Data section>

▽

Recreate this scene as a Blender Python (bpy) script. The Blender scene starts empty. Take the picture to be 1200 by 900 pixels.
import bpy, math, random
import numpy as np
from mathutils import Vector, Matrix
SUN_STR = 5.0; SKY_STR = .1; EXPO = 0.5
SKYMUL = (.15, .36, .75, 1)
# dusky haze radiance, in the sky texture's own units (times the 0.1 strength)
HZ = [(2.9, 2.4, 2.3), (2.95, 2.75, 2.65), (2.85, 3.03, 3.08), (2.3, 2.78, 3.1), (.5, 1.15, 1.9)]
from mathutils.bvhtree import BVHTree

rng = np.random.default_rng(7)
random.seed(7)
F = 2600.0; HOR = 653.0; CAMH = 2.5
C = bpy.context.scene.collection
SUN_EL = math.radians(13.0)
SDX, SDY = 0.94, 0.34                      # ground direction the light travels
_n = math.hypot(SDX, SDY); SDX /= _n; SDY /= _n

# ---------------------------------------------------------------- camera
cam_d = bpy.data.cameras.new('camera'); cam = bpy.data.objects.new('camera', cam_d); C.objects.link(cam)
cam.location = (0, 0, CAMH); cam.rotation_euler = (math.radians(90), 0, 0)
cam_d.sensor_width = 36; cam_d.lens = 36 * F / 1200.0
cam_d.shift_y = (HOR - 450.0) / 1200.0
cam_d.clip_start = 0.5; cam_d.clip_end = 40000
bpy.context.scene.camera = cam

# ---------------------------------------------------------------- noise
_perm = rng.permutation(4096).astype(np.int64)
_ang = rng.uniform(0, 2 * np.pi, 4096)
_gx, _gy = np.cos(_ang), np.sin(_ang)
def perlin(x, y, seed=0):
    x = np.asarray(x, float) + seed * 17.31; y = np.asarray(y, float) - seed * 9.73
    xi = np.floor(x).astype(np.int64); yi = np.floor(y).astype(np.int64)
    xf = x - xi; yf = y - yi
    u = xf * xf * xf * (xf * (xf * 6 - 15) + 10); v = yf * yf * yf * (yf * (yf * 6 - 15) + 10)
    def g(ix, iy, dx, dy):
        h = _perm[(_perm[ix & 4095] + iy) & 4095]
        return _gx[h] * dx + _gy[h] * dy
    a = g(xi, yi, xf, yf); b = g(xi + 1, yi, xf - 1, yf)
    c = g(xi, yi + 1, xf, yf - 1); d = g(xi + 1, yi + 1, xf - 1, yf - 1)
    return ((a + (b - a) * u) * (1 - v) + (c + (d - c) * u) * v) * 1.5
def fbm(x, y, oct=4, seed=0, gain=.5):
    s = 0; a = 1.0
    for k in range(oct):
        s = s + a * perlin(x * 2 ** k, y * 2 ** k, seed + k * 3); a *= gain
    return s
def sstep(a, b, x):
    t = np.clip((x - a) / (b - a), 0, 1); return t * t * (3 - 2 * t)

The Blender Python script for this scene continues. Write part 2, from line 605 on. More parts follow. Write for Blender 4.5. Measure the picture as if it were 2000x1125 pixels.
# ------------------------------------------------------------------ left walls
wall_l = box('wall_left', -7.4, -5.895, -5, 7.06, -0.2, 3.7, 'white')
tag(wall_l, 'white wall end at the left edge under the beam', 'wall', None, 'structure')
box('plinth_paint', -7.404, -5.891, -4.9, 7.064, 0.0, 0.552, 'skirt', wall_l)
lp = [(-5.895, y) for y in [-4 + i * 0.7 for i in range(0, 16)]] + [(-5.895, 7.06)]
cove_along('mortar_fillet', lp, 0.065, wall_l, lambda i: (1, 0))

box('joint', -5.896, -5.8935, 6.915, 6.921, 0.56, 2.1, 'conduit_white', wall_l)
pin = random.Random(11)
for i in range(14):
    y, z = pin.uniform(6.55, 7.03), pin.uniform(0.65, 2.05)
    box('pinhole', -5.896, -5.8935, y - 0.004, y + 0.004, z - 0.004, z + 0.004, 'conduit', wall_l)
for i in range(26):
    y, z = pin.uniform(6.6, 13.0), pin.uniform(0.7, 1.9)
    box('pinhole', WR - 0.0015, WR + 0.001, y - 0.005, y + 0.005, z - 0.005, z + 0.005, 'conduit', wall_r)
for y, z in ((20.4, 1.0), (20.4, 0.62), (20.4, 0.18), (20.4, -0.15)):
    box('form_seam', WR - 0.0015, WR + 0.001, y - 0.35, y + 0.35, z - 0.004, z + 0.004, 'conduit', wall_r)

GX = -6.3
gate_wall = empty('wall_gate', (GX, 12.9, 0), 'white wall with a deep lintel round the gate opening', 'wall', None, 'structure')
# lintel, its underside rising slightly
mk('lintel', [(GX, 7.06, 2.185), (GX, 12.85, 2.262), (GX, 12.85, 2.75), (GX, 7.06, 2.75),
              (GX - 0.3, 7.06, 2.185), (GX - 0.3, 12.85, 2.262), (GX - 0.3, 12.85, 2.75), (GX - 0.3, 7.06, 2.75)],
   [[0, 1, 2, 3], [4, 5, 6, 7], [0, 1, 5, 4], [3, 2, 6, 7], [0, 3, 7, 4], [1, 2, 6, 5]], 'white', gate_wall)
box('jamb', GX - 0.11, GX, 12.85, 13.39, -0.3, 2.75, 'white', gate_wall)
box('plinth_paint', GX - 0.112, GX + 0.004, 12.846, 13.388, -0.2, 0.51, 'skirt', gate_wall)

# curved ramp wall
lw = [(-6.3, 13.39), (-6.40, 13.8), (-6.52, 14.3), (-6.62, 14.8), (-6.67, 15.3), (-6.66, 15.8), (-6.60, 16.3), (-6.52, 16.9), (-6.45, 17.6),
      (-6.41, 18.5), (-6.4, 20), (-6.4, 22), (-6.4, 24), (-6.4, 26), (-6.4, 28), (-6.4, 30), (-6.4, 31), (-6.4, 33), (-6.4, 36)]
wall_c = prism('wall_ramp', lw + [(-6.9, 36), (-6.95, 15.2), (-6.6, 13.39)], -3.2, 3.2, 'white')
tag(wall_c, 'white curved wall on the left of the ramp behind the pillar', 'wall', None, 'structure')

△

Output all of the material exactly as written.

Recreate this scene as a Blender Python (bpy) script. The Blender scene starts empty. Take the picture to be 1200 by 900 pixels.
import bpy, math, random
import numpy as np
from mathutils import Vector, Matrix
SUN_STR = 5.0; SKY_STR = .1; EXPO = 0.5
SKYMUL = (.15, .36, .75, 1)
# dusky haze radiance, in the sky texture's own units (times the 0.1 strength)
HZ = [(2.9, 2.4, 2.3), (2.95, 2.75, 2.65), (2.85, 3.03, 3.08), (2.3, 2.78, 3.1), (.5, 1.15, 1.9)]
from mathutils.bvhtree import BVHTree

rng = np.random.default_rng(7)
random.seed(7)
F = 2600.0; HOR = 653.0; CAMH = 2.5
C = bpy.context.scene.collection
SUN_EL = math.radians(13.0)
SDX, SDY = 0.94, 0.34                      # ground direction the light travels
_n = math.hypot(SDX, SDY); SDX /= _n; SDY /= _n

# ---------------------------------------------------------------- camera
cam_d = bpy.data.cameras.new('camera'); cam = bpy.data.objects.new('camera', cam_d); C.objects.link(cam)
cam.location = (0, 0, CAMH); cam.rotation_euler = (math.radians(90), 0, 0)
cam_d.sensor_width = 36; cam_d.lens = 36 * F / 1200.0
cam_d.shift_y = (HOR - 450.0) / 1200.0
cam_d.clip_start = 0.5; cam_d.clip_end = 40000
bpy.context.scene.camera = cam

# ---------------------------------------------------------------- noise
_perm = rng.permutation(4096).astype(np.int64)
_ang = rng.uniform(0, 2 * np.pi, 4096)
_gx, _gy = np.cos(_ang), np.sin(_ang)
def perlin(x, y, seed=0):
    x = np.asarray(x, float) + seed * 17.31; y = np.asarray(y, float) - seed * 9.73
    xi = np.floor(x).astype(np.int64); yi = np.floor(y).astype(np.int64)
    xf = x - xi; yf = y - yi
    u = xf * xf * xf * (xf * (xf * 6 - 15) + 10); v = yf * yf * yf * (yf * (yf * 6 - 15) + 10)
    def g(ix, iy, dx, dy):
        h = _perm[(_perm[ix & 4095] + iy) & 4095]
        return _gx[h] * dx + _gy[h] * dy
    a = g(xi, yi, xf, yf); b = g(xi + 1, yi, xf - 1, yf)
    c = g(xi, yi + 1, xf, yf - 1); d = g(xi + 1, yi + 1, xf - 1, yf - 1)
    return ((a + (b - a) * u) * (1 - v) + (c + (d - c) * u) * v) * 1.5
def fbm(x, y, oct=4, seed=0, gain=.5):
    s = 0; a = 1.0
    for k in range(oct):
        s = s + a * perlin(x * 2 ** k, y * 2 ** k, seed + k * 3); a *= gain
    return s
def sstep(a, b, x):
    t = np.clip((x - a) / (b - a), 0, 1); return t * t * (3 - 2 * t)

The Blender Python script for this scene continues. Write part 2, from line 605 on. More parts follow. Write for Blender 4.5. Measure the picture as if it were 2000x1125 pixels.
# ------------------------------------------------------------------ left walls
wall_l = box('wall_left', -7.4, -5.895, -5, 7.06, -0.2, 3.7, 'white')
tag(wall_l, 'white wall end at the left edge under the beam', 'wall', None, 'structure')
box('plinth_paint', -7.404, -5.891, -4.9, 7.064, 0.0, 0.552, 'skirt', wall_l)
lp = [(-5.895, y) for y in [-4 + i * 0.7 for i in range(0, 16)]] + [(-5.895, 7.06)]
cove_along('mortar_fillet', lp, 0.065, wall_l, lambda i: (1, 0))

box('joint', -5.896, -5.8935, 6.915, 6.921, 0.56, 2.1, 'conduit_white', wall_l)
pin = random.Random(11)
for i in range(14):
    y, z = pin.uniform(6.55, 7.03), pin.uniform(0.65, 2.05)
    box('pinhole', -5.896, -5.8935, y - 0.004, y + 0.004, z - 0.004, z + 0.004, 'conduit', wall_l)
for i in range(26):
    y, z = pin.uniform(6.6, 13.0), pin.uniform(0.7, 1.9)
    box('pinhole', WR - 0.0015, WR + 0.001, y - 0.005, y + 0.005, z - 0.005, z + 0.005, 'conduit', wall_r)
for y, z in ((20.4, 1.0), (20.4, 0.62), (20.4, 0.18), (20.4, -0.15)):
    box('form_seam', WR - 0.0015, WR + 0.001, y - 0.35, y + 0.35, z - 0.004, z + 0.004, 'conduit', wall_r)

GX = -6.3
gate_wall = empty('wall_gate', (GX, 12.9, 0), 'white wall with a deep lintel round the gate opening', 'wall', None, 'structure')
# lintel, its underside rising slightly
mk('lintel', [(GX, 7.06, 2.185), (GX, 12.85, 2.262), (GX, 12.85, 2.75), (GX, 7.06, 2.75),
              (GX - 0.3, 7.06, 2.185), (GX - 0.3, 12.85, 2.262), (GX - 0.3, 12.85, 2.75), (GX - 0.3, 7.06, 2.75)],
   [[0, 1, 2, 3], [4, 5, 6, 7], [0, 1, 5, 4], [3, 2, 6, 7], [0, 3, 7, 4], [1, 2, 6, 5]], 'white', gate_wall)
box('jamb', GX - 0.11, GX, 12.85, 13.39, -0.3, 2.75, 'white', gate_wall)
box('plinth_paint', GX - 0.112, GX + 0.004, 12.846, 13.388, -0.2, 0.51, 'skirt', gate_wall)

# curved ramp wall
lw = [(-6.3, 13.39), (-6.40, 13.8), (-6.52, 14.3), (-6.62, 14.8), (-6.67, 15.3), (-6.66, 15.8), (-6.60, 16.3), (-6.52, 16.9), (-6.45, 17.6),
      (-6.41, 18.5), (-6.4, 20), (-6.4, 22), (-6.4, 24), (-6.4, 26), (-6.4, 28), (-6.4, 30), (-6.4, 31), (-6.4, 33), (-6.4, 36)]
wall_c = prism('wall_ramp', lw + [(-6.9, 36), (-6.95, 15.2), (-6.6, 13.39)], -3.2, 3.2, 'white')
tag(wall_c, 'white curved wall on the left of the ramp behind the pillar', 'wall', None, 'structure')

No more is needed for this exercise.